Semua potensi yang Tuhan berikan haruslah digunakan untuk meraih kesucian. Perumpamaan talenta yang ditulis dalam Matius 25 sesungguhnya lebih dekat bertalian dengan hal kesucian atau kualitas hidup yang harus dicapai seseorang. Setiap orang percaya mendapat kesempatan yang berbeda, tetapi seberapa yang Tuhan berikan, harus dimanfaatkan dengan sungguh-sungguh. Kalau fasilitas yang Tuhan sediakan tidak digunakan secara bertanggung jawab, kesempatan itu akan hilang dan tidak ditemukan lagi. Untuk mengalami pertumbuhan kesucian yang baik, seseorang harus memiliki kerinduan yang kuat untuk memahami semua yang Bapa kehendaki atas hidupnya. Selanjutnya, berusaha memenuhi apa yang dikehendaki Bapa untuk dilakukan. Kerinduan untuk melakukan kehendak Bapa inilah yang dimaksud haus dan lapar akan kebenaran (Mat. 5:6). Orang yang berkerinduan untuk mencapai kesucian yang menyukakan hati Bapa, pasti ia dapat meraihnya. Ingat, tidak ada yang mustahil bagi Tuhan!
Tidak ada yang sulit kalau sudah dilakukan dan dibiasakan, tetapi akan menjadi sulit dan tidak mungkin bisa dilakukan kalau tidak pernah diusahakan untuk dilakukan dan dibiasakan. Juga dalam hal mencapai kesucian. Kebenaran ini akan menggerakkan kita untuk memperhatikan langkah kita setiap detik, menit, dan jam. Apakah segala sesuatu yang kita lakukan sesuai dengan kehendak-Nya? Oleh sebab itu, kalau kita salah, kita harus cepat memperbaikinya. Kita harus membiasakan melakukan kehendak Tuhan tanpa perlu memaksa diri untuk itu, karena sudah menjadi kebiasaan.
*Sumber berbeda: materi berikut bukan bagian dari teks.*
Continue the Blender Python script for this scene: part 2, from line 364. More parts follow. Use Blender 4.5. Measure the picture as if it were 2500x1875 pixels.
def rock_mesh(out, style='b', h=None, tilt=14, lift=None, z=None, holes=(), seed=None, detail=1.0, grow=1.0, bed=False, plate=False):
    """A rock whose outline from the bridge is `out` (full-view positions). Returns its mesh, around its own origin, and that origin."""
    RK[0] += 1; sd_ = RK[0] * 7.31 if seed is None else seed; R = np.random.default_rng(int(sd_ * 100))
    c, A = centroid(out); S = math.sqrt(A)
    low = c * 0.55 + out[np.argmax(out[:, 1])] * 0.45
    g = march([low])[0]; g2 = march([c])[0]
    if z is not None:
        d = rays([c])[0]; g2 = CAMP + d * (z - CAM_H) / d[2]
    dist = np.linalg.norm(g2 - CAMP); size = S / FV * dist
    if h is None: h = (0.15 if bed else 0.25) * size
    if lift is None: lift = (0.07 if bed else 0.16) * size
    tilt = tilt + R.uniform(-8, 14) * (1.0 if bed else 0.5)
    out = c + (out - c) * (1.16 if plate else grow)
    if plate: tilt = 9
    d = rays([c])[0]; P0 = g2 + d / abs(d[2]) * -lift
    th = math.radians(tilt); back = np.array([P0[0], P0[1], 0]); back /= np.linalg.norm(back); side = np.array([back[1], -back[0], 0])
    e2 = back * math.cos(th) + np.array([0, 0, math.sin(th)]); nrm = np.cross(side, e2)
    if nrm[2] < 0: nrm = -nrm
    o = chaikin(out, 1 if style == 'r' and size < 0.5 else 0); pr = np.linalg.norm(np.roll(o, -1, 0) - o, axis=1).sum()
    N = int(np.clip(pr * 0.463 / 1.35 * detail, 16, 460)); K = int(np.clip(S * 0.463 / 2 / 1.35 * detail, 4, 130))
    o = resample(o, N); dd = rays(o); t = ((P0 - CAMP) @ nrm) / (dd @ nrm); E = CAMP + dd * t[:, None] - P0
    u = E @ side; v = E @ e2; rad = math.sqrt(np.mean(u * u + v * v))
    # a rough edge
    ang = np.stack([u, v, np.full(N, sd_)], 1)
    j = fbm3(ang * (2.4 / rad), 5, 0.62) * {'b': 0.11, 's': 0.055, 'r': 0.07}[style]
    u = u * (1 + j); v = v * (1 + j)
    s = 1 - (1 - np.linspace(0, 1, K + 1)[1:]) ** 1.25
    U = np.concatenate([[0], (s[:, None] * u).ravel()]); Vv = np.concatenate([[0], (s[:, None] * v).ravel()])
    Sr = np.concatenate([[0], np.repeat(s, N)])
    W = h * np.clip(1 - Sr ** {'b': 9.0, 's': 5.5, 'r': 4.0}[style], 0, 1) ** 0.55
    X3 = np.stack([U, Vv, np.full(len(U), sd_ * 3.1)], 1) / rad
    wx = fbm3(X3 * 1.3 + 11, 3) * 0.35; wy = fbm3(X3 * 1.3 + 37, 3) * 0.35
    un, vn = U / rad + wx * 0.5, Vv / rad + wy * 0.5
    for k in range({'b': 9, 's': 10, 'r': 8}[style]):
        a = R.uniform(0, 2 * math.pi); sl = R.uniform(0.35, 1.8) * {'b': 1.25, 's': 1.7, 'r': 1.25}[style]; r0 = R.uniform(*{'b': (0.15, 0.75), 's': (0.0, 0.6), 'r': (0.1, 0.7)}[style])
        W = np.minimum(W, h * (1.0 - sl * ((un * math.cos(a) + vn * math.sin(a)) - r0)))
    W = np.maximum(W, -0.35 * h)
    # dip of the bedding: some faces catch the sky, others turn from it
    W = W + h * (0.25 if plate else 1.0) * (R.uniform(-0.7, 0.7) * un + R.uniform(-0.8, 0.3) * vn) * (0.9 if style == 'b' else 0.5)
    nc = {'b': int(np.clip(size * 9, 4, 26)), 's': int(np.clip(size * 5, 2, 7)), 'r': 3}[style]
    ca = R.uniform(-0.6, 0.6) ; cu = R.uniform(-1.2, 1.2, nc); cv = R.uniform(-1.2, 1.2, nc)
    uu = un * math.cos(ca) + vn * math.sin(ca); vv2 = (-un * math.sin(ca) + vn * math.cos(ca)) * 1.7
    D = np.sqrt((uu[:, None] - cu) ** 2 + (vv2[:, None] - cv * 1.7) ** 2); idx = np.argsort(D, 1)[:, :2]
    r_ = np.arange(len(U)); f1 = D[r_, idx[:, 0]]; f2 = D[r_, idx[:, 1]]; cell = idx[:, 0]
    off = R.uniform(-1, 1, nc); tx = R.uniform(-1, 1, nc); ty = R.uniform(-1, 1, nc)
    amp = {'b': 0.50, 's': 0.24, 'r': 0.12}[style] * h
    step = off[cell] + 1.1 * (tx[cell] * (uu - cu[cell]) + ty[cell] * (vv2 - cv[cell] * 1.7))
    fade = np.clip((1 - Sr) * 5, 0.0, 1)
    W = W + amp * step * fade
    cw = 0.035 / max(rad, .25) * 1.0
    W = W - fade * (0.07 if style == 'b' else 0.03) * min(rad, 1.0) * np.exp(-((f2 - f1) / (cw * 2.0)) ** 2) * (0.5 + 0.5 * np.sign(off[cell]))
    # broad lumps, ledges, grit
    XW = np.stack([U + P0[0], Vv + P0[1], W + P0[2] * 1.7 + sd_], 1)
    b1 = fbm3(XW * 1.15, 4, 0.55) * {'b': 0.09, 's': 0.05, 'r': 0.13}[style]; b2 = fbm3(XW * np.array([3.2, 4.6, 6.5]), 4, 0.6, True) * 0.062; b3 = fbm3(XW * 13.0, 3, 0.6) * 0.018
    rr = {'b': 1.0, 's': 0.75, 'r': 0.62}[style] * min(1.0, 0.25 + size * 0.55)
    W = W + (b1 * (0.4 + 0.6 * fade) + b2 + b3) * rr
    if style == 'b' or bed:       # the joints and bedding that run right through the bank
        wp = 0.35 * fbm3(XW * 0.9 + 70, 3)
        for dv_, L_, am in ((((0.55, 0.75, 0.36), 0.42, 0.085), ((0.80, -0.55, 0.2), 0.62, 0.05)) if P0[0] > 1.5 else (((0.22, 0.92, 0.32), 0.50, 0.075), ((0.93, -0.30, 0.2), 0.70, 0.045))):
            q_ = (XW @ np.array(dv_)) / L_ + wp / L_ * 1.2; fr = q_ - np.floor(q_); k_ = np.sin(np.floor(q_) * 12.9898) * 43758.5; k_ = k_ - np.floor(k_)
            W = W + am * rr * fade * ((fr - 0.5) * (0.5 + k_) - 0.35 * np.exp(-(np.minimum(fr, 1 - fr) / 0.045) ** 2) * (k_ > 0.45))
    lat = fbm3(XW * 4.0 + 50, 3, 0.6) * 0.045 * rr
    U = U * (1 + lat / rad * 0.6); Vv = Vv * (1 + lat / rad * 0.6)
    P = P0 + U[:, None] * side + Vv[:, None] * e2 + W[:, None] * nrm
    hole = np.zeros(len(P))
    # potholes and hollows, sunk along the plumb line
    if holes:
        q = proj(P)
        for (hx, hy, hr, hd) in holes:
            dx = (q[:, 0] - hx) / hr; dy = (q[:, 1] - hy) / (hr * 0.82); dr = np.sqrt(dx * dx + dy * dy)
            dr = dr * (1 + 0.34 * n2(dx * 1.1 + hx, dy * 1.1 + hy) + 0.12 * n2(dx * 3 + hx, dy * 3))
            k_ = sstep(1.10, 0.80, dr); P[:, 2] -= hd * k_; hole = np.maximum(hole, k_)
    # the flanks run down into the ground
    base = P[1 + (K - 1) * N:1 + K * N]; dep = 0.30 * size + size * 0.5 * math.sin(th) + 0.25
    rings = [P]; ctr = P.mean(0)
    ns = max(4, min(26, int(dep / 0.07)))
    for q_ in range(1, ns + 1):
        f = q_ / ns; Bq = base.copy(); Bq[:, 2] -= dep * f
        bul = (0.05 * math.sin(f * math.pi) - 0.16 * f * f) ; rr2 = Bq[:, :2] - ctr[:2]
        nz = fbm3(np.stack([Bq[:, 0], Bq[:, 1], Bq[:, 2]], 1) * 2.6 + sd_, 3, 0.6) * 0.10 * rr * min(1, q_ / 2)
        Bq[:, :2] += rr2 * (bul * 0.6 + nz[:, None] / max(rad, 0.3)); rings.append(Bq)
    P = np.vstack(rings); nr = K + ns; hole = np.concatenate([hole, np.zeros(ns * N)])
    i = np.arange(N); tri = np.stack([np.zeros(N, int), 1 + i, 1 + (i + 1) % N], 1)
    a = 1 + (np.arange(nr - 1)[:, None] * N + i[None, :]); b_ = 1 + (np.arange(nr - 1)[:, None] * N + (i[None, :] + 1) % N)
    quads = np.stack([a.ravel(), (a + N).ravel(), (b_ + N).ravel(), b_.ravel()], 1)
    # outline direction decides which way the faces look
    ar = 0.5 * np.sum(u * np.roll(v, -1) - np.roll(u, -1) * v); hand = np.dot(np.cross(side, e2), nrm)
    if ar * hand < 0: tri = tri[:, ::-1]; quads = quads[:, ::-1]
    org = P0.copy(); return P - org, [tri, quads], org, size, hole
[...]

Dengan demikian, bukan hanya dosa atau kesalahan masa lalu yang dianggap telah beres atau dibereskan, melainkan kemungkinan untuk berbuat salah lagi juga dihilangkan. Dalam hal ini, orang yang menerima pengampunan dari Tuhan adalah orang-orang yang memiliki tanggung jawab untuk mengubah hidupnya. Inilah yang disebut sebagai anugerah yang bertanggung jawab. Orang yang menerima pengampunan Tuhan harus memberi diri diperbaiki oleh Tuhan. “Perbaikan” di sini adalah perbaikan dari gambar Allah yang rusak untuk dikembalikan pada rancangan semula-Nya.
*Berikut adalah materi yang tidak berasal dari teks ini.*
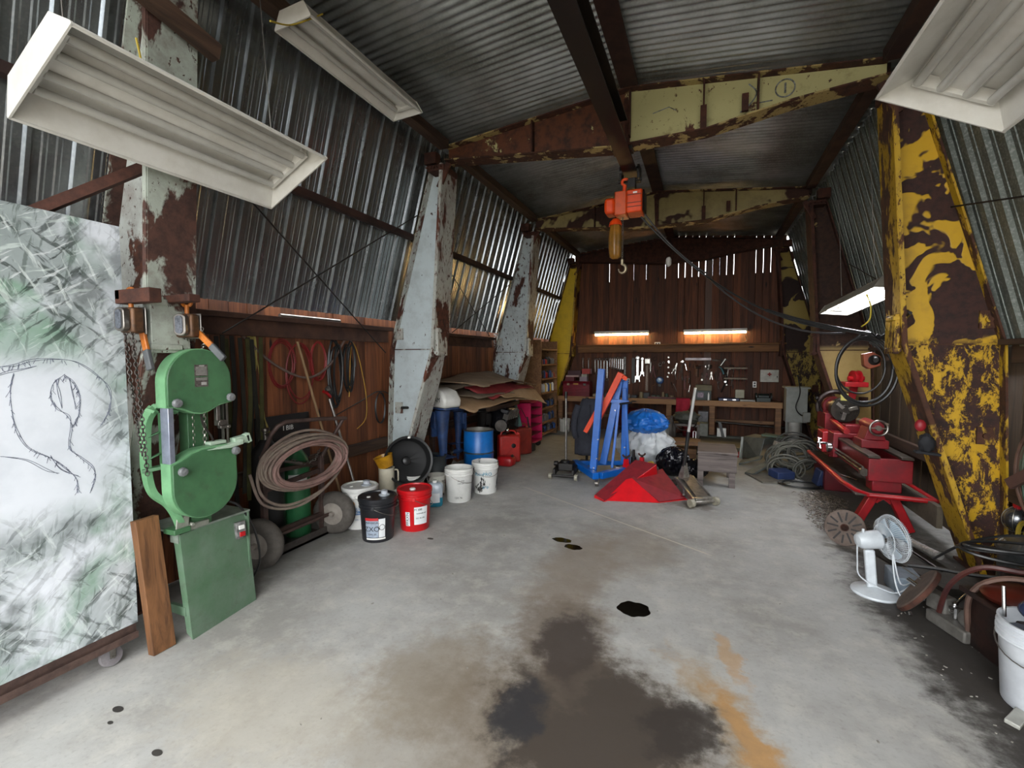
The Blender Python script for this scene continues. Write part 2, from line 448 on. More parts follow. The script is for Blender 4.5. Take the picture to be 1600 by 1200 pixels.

Orang Kristen yang tidak berani hidup suci berarti tidak percaya kepada Tuhan Yesus. “Percaya” artinya menyerahkan diri kepada objek yang dipercayai. Kalau seseorang mengaku percaya kepada Tuhan Yesus, ia harus bersedia untuk hidup dalam kesucian Allah. Tuhan Yesus berkata bahwa kita harus sempurna seperti Bapa (Mat. 5:48). Dalam hal ini, kesucian hidup orang percaya bertalian dengan keagungan kepribadian seperti keagungan pribadi Bapa. Orang percaya harus menjadi anak-anak Allah yang memancarkan keagungan Bapa. Oleh sebab itu, tidak bisa tidak, orang percaya harus hidup dalam kesucian Bapa, yang sama dengan mengambil bagian dalam kekudusan Allah (Ibr. 12:9-10). Allah mau menjadikan orang percaya sebagai orang kudus, tetapi kalau seseorang menolaknya, maka Allah tidak memaksanya. Memaksa bukanlah hakekat Allah. Dari hal ini, kita peroleh fakta ada orang-orang yang bersedia bertobat dan menerima Yesus Kristus dengan benar, dan banyak pula yang menolaknya. Dari hal ini juga kita peroleh fakta bahwa orang percaya bisa menjadi orang yang menang atau orang yang kalah. Dari kesimpulan tersebut, jelas bahwa hidup adalah perjuangan (Luk. 13:23-24).
Kesucian haruslah diperjuangkan; kesucian hidup tidak dapat dimiliki orang percaya dengan sendirinya atau secara otomatis.